Civil society in Israel, on the other hand, may appear to the unknowing observer to be performing a highly commendable moral duty by continuously protesting Netanyahu’s policies. However, as with many such efforts globally, these people live in a bubble which they have contributed to, intentionally or not. It’s hard to convince Palestinians that you care about them when you probably, if not definitely, served in the IDF (conscription is mandatory for all men and women except Arabs). A Palestinian whose house was demolished, whose friends or family or both were killed, can hardly be expected to sympathize with them.
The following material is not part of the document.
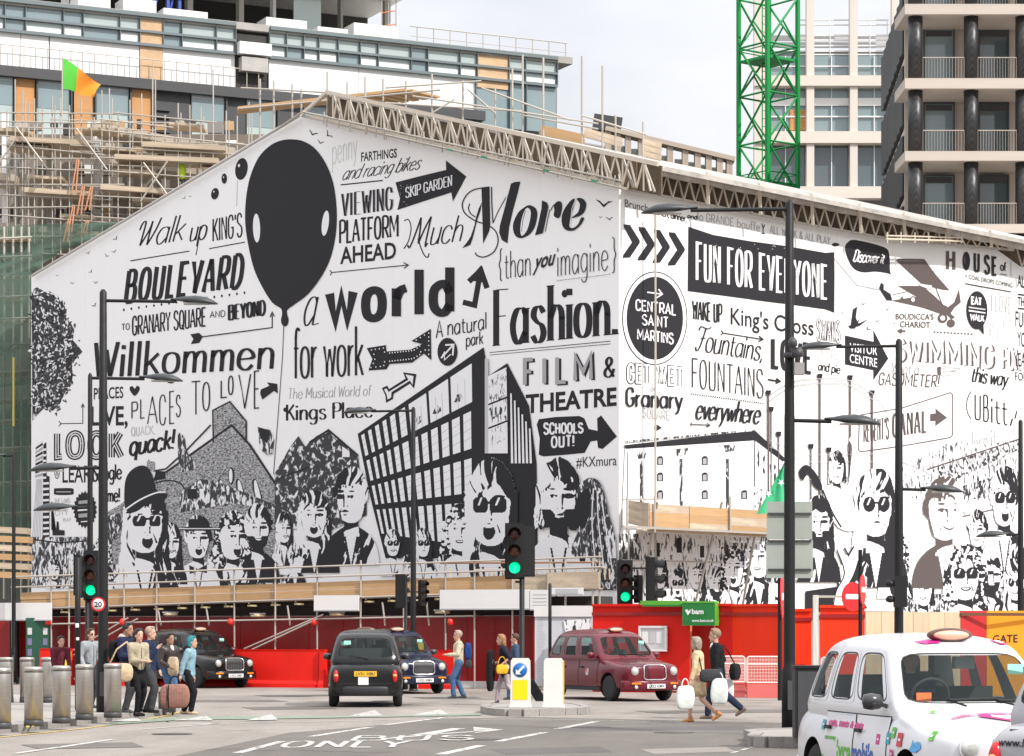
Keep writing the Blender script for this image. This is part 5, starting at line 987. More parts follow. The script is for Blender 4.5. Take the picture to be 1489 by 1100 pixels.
# ---- stone finned building right of the ridge
fn = thing('finned_building','beige building with a row of vertical stone fins above the roof truss','building',at(960,600,150).xy.to_3d()); FIN = M('stone_fin',(.46,.38,.31),.8,var=.15,scale=1)
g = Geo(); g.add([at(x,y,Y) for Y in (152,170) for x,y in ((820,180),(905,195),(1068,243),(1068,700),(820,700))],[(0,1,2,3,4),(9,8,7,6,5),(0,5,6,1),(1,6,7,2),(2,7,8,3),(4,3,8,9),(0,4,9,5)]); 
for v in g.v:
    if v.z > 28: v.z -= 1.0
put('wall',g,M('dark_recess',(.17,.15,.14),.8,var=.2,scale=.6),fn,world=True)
for i,x in enumerate((884,898,913,932,952,974,996,1014,1030,1046,1060)):
    yt = 192+(x-884)*.235; ubar('stone_fin',fn,at(x,yt,150),at(x,320,150),.34,.9,FIN)
    if i: ubox('window_pane',fn,at(x-9,yt+26,151),(.5,.06,1.0),GLZ,wc=True)
ubar('coping',fn,at(880,189,150),at(1068,234,150),1.2,.25,FIN); ubar('roof_box',fn,at(862,181,153),at(903,187,153),2,.9,DKF)
# ---- green tower crane mast
GRN = M('green_mast',(.012,.26,.06),.5,spec=.3,var=.12,scale=2); mc = at(1117,911,125); mc.z = 0
cr = thing('tower_crane','bright green lattice mast of a tower crane','crane',mc,R(38))
hw = 1.0; H0,H1 = 18.0,33.5; sec = 2.35; cs = [(-hw,-hw),(hw,-hw),(hw,hw),(-hw,hw)]
for x,y in cs: ubar('mast_leg',cr,(x,y,0),(x,y,H1),.17,.17,GRN,wc=False)
nsec = int((H1-H0)/sec)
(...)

The Abraham Accords, ironically, have grown to expose this illusion, at least as far as the recent Israeli government’s actions have caused. Itamar Ben-Gvir, against every recommendation, entered the courtyard of Al-Aqsa Mosque, also known as the Temple Mount, in a flagrant attempt at provocation. This caused a storm of condemnation, none more notable than that issued by the Emirati Ministry of Foreign Affairs. Foreign minister Abdallah Ben Zayed warned Netanyahu of forming a coalition with extremists. Jordan also issued a strongly worded condemnation as well. This is bound to increase as Zionist extremism goes unchecked as things move forward.

Israel is now caught in the middle: between trying to trick the international community with a liberal veneer of liberalism and tolerance (already a failing effort) and preserving a regional balance of power which it worked hard to achieve. There is no telling how future efforts to normalize or sign treaties with Arab countries might go now. In hindsight, many pundits have been eager to assure Western public opinion that Netanyahu is a victim of a conspiracy and emphasizing his long tenure as proof of competence. However, will such a fickle arrangement survive as extremist aggression gains a public mandate and platform?